Bomb attacks kill seven, wound 224 in southeast Turkey

Turkey blast People rush to the blast scene after a car bomb attack on a police station in the eastern Turkish city of Elazig, Turkey August 18, 2016. Kamilcan Kilic/Ihlas News Agency via REUTERS

DIYARBAKIR, Turkey (Reuters) – Two bomb attacks blamed on Kurdish militants killed seven members of the security forces and wounded 224 people in southeast Turkey on Thursday, officials and security sources said, in a renewed escalation of violence across the region.

A car bomb ripped through a police station in the city of Elazig at 9:20 a.m. (0620 GMT) as officers arrived for work. Three police officers were killed and 217 people were wounded, 85 of them police officers, Prime Minister Binali Yildirim said.

Offices in the police station were left in ruins and filled with smoke after the bomb exploded in front of the complex, destroying part of the facade, CNN Turk footage showed.

Less than four hours later, a roadside bomb believed to have been planted by Kurdistan Workers Party (PKK) militants tore through a military vehicle in the Hizan district of Bitlis province, security sources said.

They said the blast killed three soldiers and a member of the state-sponsored village guard militia and wounded another seven soldiers.

No one immediately claimed responsibility for the bombings, but Yildirim said there was no doubt they were carried out by the PKK, deemed a terrorist organization by Turkey, the United States and the European Union.

“The (PKK) terror group has lost its chain of command. Its elements inside (Turkey) are carrying out suicide attacks randomly wherever they get the opportunity,” Yildirim told reporters in Elazig.

“We have raised the state of alarm to a higher level,” he said at the scene of the attack, where a crowd chanted “Damn the PKK!”

The PKK has carried out dozens of attacks on police and military posts since 2015 in the largely Kurdish southeast in its fight for greater autonomy for Turkey’s 15 million Kurds.

Elazig, a conservative province that votes in large numbers for the ruling AK Party, had been spared violence until now.

Video footage showed a plume of black smoke rising above the city after the blast, which uprooted trees and gouged a large crater outside the police complex, which is situated on a busy thoroughfare in the city of 420,000 people.

In Van province, further east, two police officers and one civilian were killed and 73 people were wounded late on Wednesday when a car bomb exploded near a police station, the local governor’s office said in a statement.

No one claimed responsibility for the attack in Van, a largely Kurdish province on the Iranian border.

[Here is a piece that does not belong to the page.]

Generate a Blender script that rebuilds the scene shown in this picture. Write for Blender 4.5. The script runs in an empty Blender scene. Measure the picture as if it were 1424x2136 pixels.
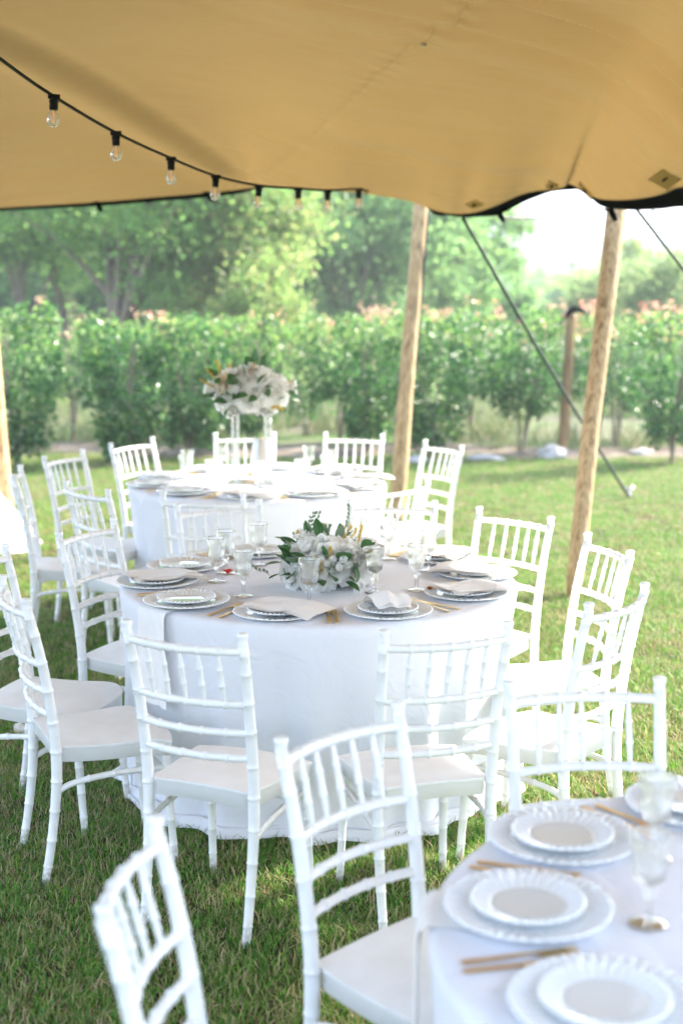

The Van governor’s office said the PKK was responsible.

The southeast has been scorched by violence since a 2 1/2-year ceasefire with the PKK collapsed in July last year. Thousands of militants and hundreds of soldiers and police officers have been killed, according to official figures. Rights groups say about 400 civilians have also been killed.

On Thursday, PKK militants also attacked a police checkpoint in the southeastern town of Semdinli, near the Iraqi and Iranian borders, wounding two police officers, Dogan news agency said.

More than 40,000 people have been killed in violence since the PKK first took up arms in 1984.